■ WRITTEN EXERCISE ■
Take the lines of the data below from the very first through the line containing "scene.camera = cam" and output them exactly, pictures excluded.

■ DATA ■
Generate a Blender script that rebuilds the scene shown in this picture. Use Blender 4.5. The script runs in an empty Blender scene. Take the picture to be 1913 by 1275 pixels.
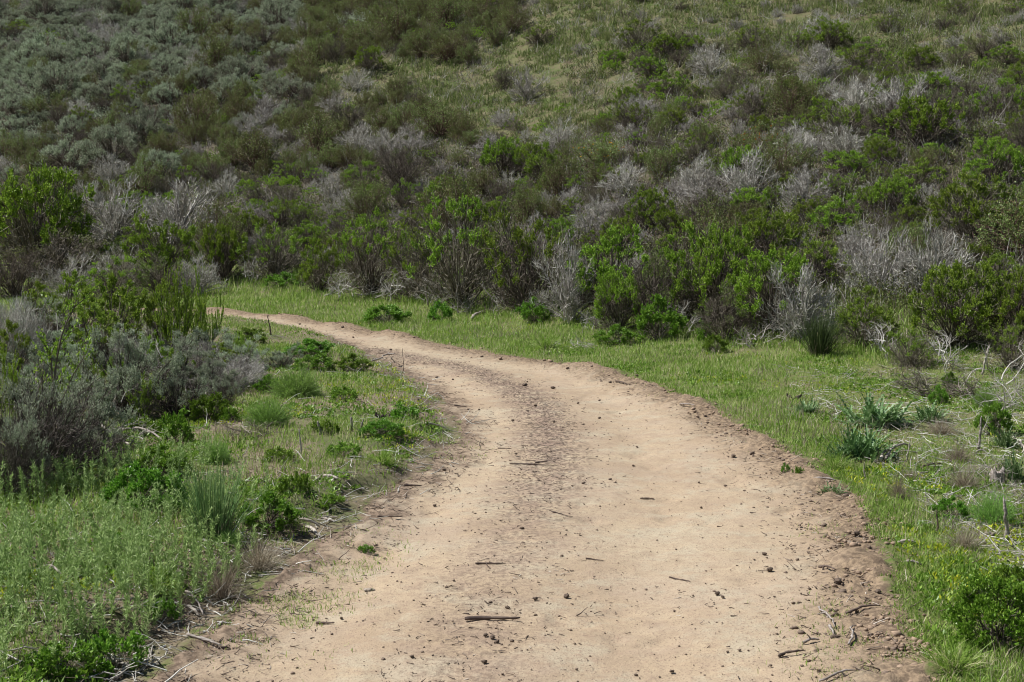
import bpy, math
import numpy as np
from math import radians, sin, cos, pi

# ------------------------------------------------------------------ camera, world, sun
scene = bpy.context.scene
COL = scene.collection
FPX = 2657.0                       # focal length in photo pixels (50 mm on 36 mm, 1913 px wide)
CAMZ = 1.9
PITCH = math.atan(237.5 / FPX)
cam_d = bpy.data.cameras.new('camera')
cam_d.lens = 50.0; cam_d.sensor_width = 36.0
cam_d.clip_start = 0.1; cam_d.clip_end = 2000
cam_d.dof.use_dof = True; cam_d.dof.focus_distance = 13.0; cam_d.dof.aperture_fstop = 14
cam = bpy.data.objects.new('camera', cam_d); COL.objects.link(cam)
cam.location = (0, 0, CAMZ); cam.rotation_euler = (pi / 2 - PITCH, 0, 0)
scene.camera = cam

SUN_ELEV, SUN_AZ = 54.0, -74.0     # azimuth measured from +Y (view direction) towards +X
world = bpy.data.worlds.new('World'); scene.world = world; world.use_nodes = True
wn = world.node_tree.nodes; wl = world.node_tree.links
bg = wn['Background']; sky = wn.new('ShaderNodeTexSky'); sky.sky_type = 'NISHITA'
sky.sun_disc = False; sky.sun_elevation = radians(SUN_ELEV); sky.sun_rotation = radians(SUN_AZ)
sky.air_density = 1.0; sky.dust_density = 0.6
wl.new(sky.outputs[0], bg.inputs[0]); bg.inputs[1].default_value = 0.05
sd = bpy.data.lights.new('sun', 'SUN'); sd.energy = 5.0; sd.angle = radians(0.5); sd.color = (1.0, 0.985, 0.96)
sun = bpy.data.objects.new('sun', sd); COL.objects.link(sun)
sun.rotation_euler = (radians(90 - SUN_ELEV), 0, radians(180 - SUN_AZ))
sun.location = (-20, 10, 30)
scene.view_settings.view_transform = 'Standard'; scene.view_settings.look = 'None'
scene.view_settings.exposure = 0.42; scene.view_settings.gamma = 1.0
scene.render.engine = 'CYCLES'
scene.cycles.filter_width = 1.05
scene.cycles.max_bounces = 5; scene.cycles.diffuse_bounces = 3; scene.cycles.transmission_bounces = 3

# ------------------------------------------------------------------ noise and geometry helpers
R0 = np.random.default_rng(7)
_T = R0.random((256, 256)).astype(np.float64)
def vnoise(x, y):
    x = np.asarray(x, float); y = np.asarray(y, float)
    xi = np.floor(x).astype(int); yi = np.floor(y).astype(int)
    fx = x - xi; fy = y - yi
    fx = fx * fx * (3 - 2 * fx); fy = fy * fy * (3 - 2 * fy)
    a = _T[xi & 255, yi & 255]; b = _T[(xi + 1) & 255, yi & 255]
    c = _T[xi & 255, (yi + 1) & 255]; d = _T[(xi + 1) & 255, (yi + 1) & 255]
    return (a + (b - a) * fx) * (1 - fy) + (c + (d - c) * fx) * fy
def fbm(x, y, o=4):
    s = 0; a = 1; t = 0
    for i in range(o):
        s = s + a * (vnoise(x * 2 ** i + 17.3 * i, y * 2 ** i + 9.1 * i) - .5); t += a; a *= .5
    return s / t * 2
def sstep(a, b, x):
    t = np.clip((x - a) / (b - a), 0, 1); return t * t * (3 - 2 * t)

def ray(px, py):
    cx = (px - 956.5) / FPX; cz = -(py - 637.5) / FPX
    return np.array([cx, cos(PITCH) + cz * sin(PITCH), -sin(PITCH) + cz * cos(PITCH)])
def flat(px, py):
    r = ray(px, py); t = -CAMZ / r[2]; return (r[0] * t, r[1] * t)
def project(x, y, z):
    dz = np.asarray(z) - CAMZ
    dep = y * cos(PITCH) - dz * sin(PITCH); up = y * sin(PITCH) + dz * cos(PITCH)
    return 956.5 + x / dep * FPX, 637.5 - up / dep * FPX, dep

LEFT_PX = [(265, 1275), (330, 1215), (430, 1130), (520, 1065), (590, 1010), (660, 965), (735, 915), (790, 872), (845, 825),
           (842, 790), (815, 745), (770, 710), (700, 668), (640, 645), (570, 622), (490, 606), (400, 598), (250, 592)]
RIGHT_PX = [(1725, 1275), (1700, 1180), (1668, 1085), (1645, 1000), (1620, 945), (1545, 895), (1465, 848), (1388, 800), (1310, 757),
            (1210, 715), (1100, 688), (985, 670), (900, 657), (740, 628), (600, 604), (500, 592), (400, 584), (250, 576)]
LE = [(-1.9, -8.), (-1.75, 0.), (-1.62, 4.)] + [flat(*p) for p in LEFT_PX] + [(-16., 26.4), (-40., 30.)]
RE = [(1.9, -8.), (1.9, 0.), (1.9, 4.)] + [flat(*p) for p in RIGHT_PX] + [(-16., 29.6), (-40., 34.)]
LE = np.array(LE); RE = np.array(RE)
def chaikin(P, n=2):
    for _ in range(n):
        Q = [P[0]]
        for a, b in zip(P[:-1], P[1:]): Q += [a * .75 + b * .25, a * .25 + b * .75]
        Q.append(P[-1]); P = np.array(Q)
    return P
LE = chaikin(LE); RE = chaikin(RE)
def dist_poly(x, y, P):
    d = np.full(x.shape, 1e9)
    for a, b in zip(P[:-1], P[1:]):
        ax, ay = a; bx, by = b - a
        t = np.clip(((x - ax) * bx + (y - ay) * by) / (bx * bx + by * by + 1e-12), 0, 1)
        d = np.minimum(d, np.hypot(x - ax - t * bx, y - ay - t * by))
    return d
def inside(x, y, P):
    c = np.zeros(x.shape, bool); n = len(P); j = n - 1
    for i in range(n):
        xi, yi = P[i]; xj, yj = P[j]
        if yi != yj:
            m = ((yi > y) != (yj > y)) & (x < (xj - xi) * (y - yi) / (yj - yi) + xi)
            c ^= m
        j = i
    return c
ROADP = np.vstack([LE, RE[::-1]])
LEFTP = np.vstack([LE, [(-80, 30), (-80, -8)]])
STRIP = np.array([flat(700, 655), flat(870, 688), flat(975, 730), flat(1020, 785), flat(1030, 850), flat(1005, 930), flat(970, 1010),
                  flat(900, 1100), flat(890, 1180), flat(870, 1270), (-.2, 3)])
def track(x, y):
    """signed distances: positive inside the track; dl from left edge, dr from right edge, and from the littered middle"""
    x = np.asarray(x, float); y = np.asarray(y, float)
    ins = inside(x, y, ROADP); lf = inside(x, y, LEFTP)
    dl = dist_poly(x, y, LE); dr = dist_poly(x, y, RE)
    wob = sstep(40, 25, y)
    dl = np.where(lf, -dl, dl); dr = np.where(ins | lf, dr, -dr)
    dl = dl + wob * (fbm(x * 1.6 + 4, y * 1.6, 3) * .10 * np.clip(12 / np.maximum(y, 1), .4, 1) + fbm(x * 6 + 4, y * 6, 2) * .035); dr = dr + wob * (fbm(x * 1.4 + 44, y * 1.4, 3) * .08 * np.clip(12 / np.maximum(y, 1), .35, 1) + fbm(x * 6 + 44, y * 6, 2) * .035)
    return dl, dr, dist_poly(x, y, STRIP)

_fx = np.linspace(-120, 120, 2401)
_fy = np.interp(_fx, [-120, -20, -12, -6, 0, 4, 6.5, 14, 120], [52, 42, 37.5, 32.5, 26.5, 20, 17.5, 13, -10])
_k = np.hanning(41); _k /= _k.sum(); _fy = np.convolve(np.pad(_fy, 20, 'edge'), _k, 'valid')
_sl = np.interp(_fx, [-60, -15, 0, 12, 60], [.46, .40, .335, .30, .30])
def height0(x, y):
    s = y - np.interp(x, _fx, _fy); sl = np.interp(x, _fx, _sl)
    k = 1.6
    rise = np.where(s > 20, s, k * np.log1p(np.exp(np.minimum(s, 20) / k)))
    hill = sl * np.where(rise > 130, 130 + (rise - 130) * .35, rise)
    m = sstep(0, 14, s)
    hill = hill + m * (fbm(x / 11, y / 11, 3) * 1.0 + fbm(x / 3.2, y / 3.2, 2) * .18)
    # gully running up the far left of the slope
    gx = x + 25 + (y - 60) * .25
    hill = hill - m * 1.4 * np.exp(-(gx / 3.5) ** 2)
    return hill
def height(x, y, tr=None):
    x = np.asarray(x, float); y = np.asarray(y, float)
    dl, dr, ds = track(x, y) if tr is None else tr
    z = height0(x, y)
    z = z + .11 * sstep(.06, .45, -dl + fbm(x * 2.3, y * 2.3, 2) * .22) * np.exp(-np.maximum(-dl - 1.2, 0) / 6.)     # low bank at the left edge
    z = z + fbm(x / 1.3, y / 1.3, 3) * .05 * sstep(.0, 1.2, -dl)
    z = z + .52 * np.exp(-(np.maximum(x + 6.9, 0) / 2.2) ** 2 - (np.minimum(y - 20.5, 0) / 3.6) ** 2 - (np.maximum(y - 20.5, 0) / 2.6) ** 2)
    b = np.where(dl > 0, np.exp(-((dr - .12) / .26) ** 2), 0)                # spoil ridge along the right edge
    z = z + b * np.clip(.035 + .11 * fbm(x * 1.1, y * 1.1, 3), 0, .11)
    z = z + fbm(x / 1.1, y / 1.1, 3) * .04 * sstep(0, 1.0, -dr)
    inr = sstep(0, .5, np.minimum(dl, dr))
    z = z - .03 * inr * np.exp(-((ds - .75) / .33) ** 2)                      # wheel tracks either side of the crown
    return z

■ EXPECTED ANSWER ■
Generate a Blender script that rebuilds the scene shown in this picture. Use Blender 4.5. The script runs in an empty Blender scene. Take the picture to be 1913 by 1275 pixels.
import bpy, math
import numpy as np
from math import radians, sin, cos, pi

# ------------------------------------------------------------------ camera, world, sun
scene = bpy.context.scene
COL = scene.collection
FPX = 2657.0                       # focal length in photo pixels (50 mm on 36 mm, 1913 px wide)
CAMZ = 1.9
PITCH = math.atan(237.5 / FPX)
cam_d = bpy.data.cameras.new('camera')
cam_d.lens = 50.0; cam_d.sensor_width = 36.0
cam_d.clip_start = 0.1; cam_d.clip_end = 2000
cam_d.dof.use_dof = True; cam_d.dof.focus_distance = 13.0; cam_d.dof.aperture_fstop = 14
cam = bpy.data.objects.new('camera', cam_d); COL.objects.link(cam)
cam.location = (0, 0, CAMZ); cam.rotation_euler = (pi / 2 - PITCH, 0, 0)
scene.camera = cam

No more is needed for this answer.